8 March 2020

Let me begin by saying this: It is over. The love, the ecstasy, and the desire, the pain, the pressure, and the anxiety have all subsided. The heart, once filled to the brim with warmth, is now at low tide. The world is less bearable. One must confront their reality alone, with untinted glasses and without a second. And yet, after all, how could such a relationship have lasted? Us two were dishonest and we hid what we know from one another, until what had been hidden was displayed and what had been displayed was hidden. Who are you now? Time had observed my ability to answer that question. Who am I now? Fear has done the same.

Everyday, for so long, you provided me with comfort only Gods could enjoy. What could not be achieved by you and I, if given the time to achieve it? You consoled me when the thunder crashed, calmed me when the storms raged, celebrated me when the skies were clear; we set the controls for the heart of the Sun! May I reminisce about uncontrollable laughter or agonizing breaths or dripping sweat or smiles the size of the world around us. Perhaps the salty tears and the humbling shame and the clueless naivety would be more appropriate.
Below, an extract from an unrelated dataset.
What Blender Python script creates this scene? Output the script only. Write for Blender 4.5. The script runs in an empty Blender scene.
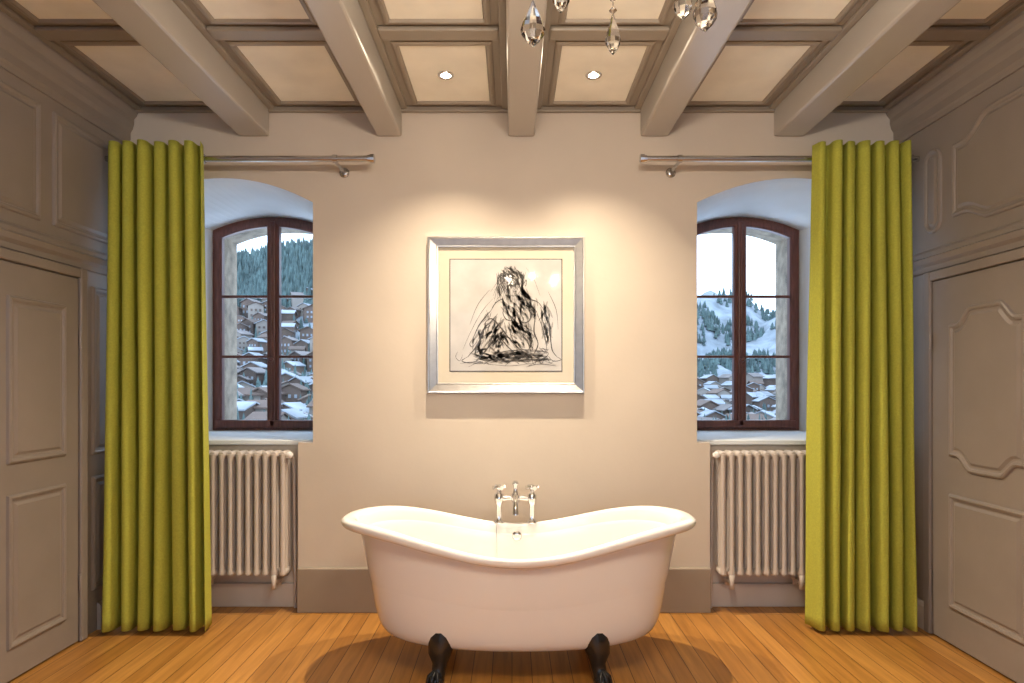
import bpy, math, random
from mathutils import Vector, noise
random.seed(7)
scene=bpy.context.scene
scene.view_settings.view_transform='Standard'
scene.view_settings.look='None'
XW=2.163; YW=3.6; H=2.83; YB=-2.6; CAMZ=1.275

# ---------------------------------------------------------------- materials
def mat(name,col,rough=0.6,metal=0.0,noise_amt=0.0,nscale=8,bump=0.0,bscale=60,coat=0.0,spec=0.5,emit=None,estr=0,stretch=None):
    m=bpy.data.materials.new(name); m.use_nodes=True
    nt=m.node_tree; b=nt.nodes['Principled BSDF']
    b.inputs['Base Color'].default_value=(*col,1); b.inputs['Roughness'].default_value=rough
    b.inputs['Metallic'].default_value=metal; b.inputs['Coat Weight'].default_value=coat
    b.inputs['Specular IOR Level'].default_value=spec
    b.inputs['Coat Roughness'].default_value=0.05
    tc=nt.nodes.new('ShaderNodeTexCoord'); mp=nt.nodes.new('ShaderNodeMapping')
    nt.links.new(tc.outputs['Object'],mp.inputs[0])
    if stretch: mp.inputs['Scale'].default_value=stretch
    if noise_amt>0:
        n=nt.nodes.new('ShaderNodeTexNoise'); n.inputs['Scale'].default_value=nscale; n.inputs['Detail'].default_value=5
        nt.links.new(mp.outputs[0],n.inputs['Vector'])
        r=nt.nodes.new('ShaderNodeValToRGB')
        r.color_ramp.elements[0].position=.3; r.color_ramp.elements[1].position=.7
        r.color_ramp.elements[0].color=(*[c*(1-noise_amt) for c in col],1)
        r.color_ramp.elements[1].color=(*[min(1,c*(1+noise_amt)) for c in col],1)
        nt.links.new(n.outputs['Fac'],r.inputs[0]); nt.links.new(r.outputs[0],b.inputs['Base Color'])
    if bump>0:
        n2=nt.nodes.new('ShaderNodeTexNoise'); n2.inputs['Scale'].default_value=bscale; n2.inputs['Detail'].default_value=4
        nt.links.new(mp.outputs[0],n2.inputs['Vector'])
        bp=nt.nodes.new('ShaderNodeBump'); bp.inputs['Strength'].default_value=bump; bp.inputs['Distance'].default_value=.01
        nt.links.new(n2.outputs['Fac'],bp.inputs['Height']); nt.links.new(bp.outputs[0],b.inputs['Normal'])
    if emit: 
        b.inputs['Emission Color'].default_value=(*emit,1); b.inputs['Emission Strength'].default_value=estr
    return m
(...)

But that all belongs in the course of a journey, doesn't it? Destination or no destination, there is no longer need to hide what we know. Much fun was had, many lessons were learned, and we may move forward with our heads held high and without a regret to be thought of. Already, we see our paths diverging into the future, away from one another's arms. One another's companionship. There is no more time to achieve what we were going to achieve. Yet time does remain to appreciate and understand unanswered questions and become honest with each other and others and fill the heart once again. To feel the love, the ecstasy, and the desire, the pain, the pressure, and the anxiety. For then, for now, and forever and always.

Let me end by saying this: It is over. I love you.